What Would W. Do at the G-20?

| Fri Apr. 3, 2009 10:15 AM EDT

Imagine if George W. Bush were still president.

Don't gag. But ponder what might have happened at the G-20. Would Bush have arrived with the same-old agenda and urged other nations to cut taxes for individuals and corporations and to resist the calls for too much reregulation of high-flying financiers? Would he have also advocated, as his fellow Republicans in Congress are doing these days, spending cuts in order to restrain government deficits? And if so, would he have been laughed out of London?

The problem in years past was that Bush, no matter what any foreign leader thought of him, led the biggest economic and military power on the globe. So he could not be laughed off. (See Iraq). Barack Obama, on the other hand, is appreciated, not merely tolerated. And though Bush had entered office promising a certain amount of humility in foreign affairs (and then dumped that vow after 9/11), Obama actually demonstrated how such a pledge could be put into practice. During a Thursday press conference, he said:

We exercise our leadership best when we are listening, when we recognize that the world is a complicated place and that we are going to have to act in partnership with other countries, when we lead by example, when we show some element of humility and recognize that we may not always have the best answer, but we can always encourage the best answer and support the best answer.

Of course, Obama has an interest in lowering expectations. It will be tough enough for him to fix the economic problems of the United States; being responsible for the economic woes of the world would be an even heavier burden. But he's also acknowledging that in the changing world, the United States is no longer the be-all-and-end-all, that it has indeed lost some global clout. A sneeze from the United States can still turn into a cold in other parts of the planet. But America may not be able to function as the world's economic doctor. (Hey, look at our health care system.) Having tapped out all that credit created by the speculation-driven housing bubble, it no longer has the demand to fuel a global rally.

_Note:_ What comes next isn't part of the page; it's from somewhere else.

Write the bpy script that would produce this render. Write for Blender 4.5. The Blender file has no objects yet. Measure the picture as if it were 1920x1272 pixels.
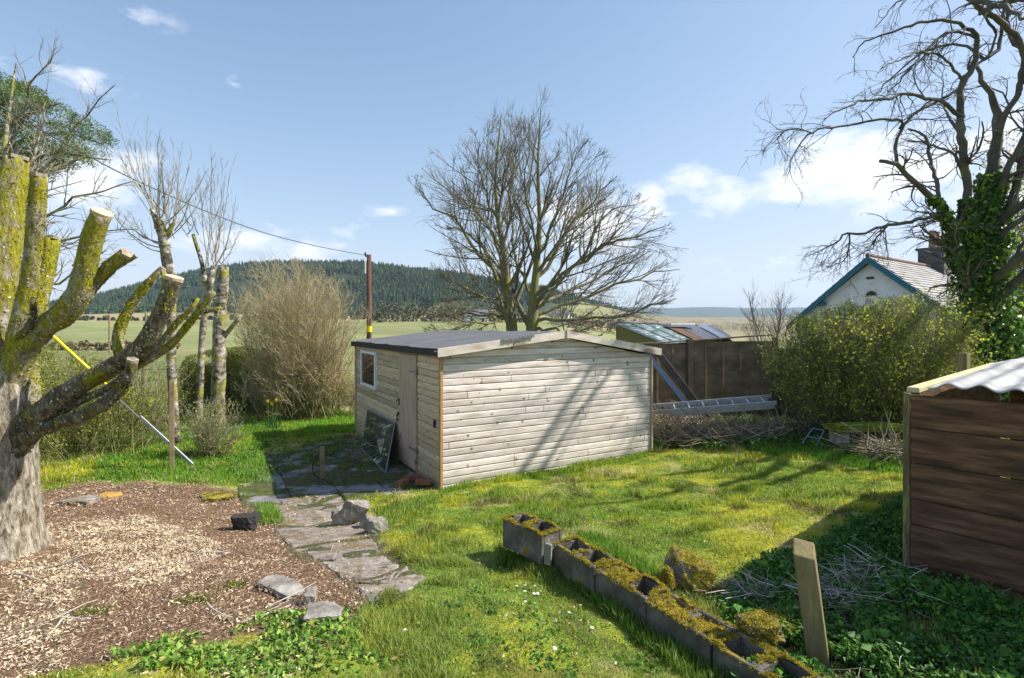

Obama also showed a measure of maturity when he conceded that the steps the United States and the G-20 nations are taking may not work. At that press conference, ABC News' Jake Tapper asked him, "Can you say with confidence that the steps the G-20 nations are taking today...will help the world, or will prevent the world to avoid a depression or a deeper recession?" And Obama replied:

In life there are no guarantees; in economics, there are no guarantees. The people who thought they could provide guarantees, many of them worked at AIG, and it didn't work out so well.

Shades of JFK.

In London, Obama worked cooperatively and collaboratively with 19 other nations to reach an agreement under which these countries will engage in more than $1 trillion in lending to spur growth and will develop tough new regulations for banks and financial firms. Sure, some of this was left vague. But this accord was better than bickering and no resolution. "We never thought we would have such an agreement," French President Nicolas Sarkozy said. Obama may not be solely to credit for the agreement. But it's clear that his presence at the meeting--did you see this picture?--juiced up the proceedings, as he led the G-20 gang to a good-as-can-be-expected (if not a little better than that) deal.

So what would Bush have done? The good news is, we can only guess.